I have grown to prefer chopsticks for their feel and versatility. The graceful grip of a hand familiar with holding chopsticks is lovely to behold, the way they rest in the crook of the thumb, the lower one pinched and held stationary, the upper one guided to meet it. Wooden chopsticks are gentle against the delicate edges of ceramics and tender towards the sheen of lacquer. Pointed wooden tips softly meet the lips with warmth and are said to absorb spirit of the person using them. At home among family and friends we each use our own pair to serve ourselves from the family style meal. In more formal occasions, we pull out toribashi, serving chopsticks beautifully crafted in varying sizes.

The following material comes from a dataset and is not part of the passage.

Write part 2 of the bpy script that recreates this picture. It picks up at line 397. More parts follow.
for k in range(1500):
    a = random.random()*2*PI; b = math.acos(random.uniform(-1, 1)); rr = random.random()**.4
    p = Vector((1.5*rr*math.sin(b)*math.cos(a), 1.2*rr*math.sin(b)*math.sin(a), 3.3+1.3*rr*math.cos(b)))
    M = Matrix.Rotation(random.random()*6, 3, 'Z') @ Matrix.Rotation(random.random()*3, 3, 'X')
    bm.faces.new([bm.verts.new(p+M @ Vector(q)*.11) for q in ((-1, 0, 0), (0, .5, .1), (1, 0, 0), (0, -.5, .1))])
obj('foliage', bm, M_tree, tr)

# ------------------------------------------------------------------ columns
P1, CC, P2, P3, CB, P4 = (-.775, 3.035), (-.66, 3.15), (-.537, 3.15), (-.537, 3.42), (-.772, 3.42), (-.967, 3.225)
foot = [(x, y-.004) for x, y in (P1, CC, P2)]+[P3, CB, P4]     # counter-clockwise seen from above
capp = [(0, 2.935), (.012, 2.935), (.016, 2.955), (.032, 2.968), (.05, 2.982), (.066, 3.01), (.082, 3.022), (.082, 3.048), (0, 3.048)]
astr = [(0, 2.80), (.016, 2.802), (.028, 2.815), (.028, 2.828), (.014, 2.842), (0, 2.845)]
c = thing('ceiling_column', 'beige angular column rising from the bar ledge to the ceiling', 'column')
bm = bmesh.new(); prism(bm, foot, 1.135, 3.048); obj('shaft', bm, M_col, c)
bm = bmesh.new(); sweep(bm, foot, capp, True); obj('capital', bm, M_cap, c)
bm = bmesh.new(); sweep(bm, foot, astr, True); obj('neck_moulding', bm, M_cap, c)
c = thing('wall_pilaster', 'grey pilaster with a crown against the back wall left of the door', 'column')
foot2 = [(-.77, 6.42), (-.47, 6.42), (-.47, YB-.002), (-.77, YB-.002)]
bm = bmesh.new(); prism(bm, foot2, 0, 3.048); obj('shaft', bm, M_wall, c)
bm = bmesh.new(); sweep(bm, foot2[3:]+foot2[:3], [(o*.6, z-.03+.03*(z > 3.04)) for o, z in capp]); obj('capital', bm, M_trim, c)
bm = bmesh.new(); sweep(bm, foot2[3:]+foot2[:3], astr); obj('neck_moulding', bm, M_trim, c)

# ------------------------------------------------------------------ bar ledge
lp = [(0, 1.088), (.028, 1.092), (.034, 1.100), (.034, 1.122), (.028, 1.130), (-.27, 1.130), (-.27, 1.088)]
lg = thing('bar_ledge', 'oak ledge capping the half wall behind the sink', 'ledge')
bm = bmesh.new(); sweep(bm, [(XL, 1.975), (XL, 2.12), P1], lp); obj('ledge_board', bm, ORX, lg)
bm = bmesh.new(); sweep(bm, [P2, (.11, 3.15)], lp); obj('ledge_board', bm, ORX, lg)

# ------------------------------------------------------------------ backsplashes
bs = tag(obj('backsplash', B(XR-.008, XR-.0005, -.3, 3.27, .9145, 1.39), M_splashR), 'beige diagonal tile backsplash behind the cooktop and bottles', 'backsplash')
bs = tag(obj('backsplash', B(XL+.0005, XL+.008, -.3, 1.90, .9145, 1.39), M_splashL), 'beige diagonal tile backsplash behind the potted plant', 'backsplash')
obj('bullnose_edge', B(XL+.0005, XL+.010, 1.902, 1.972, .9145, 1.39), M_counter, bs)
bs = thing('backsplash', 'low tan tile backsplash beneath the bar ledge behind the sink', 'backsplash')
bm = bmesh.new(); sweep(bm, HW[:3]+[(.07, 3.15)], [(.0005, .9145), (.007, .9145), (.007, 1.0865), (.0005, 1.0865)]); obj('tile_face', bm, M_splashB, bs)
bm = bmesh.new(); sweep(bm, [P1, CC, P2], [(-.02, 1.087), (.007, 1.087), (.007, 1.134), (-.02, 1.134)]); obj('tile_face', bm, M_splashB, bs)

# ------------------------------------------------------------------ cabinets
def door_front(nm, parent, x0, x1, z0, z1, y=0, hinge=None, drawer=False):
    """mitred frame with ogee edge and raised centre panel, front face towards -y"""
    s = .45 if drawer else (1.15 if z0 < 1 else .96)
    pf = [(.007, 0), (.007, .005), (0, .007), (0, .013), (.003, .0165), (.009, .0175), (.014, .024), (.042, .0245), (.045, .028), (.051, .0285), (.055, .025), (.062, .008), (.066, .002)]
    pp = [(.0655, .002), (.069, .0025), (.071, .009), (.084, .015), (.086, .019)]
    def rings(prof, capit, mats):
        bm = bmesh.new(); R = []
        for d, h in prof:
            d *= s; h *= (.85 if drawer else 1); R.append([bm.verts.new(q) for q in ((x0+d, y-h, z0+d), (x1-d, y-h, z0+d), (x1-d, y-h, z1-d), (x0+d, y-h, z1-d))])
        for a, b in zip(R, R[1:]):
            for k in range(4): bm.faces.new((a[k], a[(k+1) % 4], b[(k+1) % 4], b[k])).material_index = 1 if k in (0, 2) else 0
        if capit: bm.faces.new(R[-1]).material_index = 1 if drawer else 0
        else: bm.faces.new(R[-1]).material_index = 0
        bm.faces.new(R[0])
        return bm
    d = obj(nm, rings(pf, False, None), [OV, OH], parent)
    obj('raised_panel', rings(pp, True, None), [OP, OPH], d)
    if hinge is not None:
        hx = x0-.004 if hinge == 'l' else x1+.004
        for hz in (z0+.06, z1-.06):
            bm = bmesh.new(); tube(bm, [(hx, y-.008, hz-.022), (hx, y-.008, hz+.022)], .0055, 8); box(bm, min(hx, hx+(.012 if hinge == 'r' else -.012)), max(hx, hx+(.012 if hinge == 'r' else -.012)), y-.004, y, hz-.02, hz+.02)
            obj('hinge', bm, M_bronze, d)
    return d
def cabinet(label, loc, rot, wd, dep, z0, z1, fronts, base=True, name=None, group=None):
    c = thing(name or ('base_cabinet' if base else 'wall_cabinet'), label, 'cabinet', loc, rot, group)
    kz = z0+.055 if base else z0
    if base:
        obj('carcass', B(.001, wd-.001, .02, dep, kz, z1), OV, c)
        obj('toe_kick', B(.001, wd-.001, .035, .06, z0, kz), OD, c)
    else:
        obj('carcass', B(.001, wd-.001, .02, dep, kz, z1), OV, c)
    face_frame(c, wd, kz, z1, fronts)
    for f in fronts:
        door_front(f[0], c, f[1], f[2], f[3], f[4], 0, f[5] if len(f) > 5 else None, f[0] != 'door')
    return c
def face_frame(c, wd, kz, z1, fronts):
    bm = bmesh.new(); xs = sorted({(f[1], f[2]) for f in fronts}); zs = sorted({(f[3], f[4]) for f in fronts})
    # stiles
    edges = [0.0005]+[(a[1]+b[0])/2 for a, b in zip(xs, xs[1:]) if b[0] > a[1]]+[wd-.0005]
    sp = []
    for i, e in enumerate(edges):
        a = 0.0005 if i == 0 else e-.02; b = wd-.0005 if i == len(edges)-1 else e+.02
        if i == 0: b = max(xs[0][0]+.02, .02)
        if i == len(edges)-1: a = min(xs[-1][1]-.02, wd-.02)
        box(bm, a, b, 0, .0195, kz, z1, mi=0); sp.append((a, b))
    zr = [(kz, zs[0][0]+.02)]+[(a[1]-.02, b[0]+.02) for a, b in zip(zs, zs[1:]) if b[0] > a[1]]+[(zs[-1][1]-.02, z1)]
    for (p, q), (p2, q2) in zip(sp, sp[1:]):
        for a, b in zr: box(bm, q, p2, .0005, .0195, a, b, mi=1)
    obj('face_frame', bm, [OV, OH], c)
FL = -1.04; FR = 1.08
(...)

We rest them snuggled together on the rim of a serving bowl, dedicated to that dish, where they stay when not in use.
I have also grown so fond of cooking with saibashi, long wooden chopsticks, and now even prefer them to slotted spoons and tongs in my kitchen in the States. They are the perfect tool for flipping bacon and pulling toast out of a hot countertop oven. They define the cadence of movements in the kitchen and I find them much more versatile and useful for the tasks of preparing meals. They reach far into the umeboshi jar to pluck out one plum without harming the others. They coax stems into boiling water and pull blanched vegetables from it. They briskly stir a sauté, gently nudge simmering vegetables around in a broth, and retrieve crisply battered bits from hot crackling oil. Far more dextrous than a spoon or spatula, they aid in plating too. With them vegetables are perfectly stacked one by one, marinated vegetables are lifted pinch by pinch and mounded in a bowl. They bring a calm and quiet to the kitchen, humming to the tune of washing, chopping, simmering, and sautéing.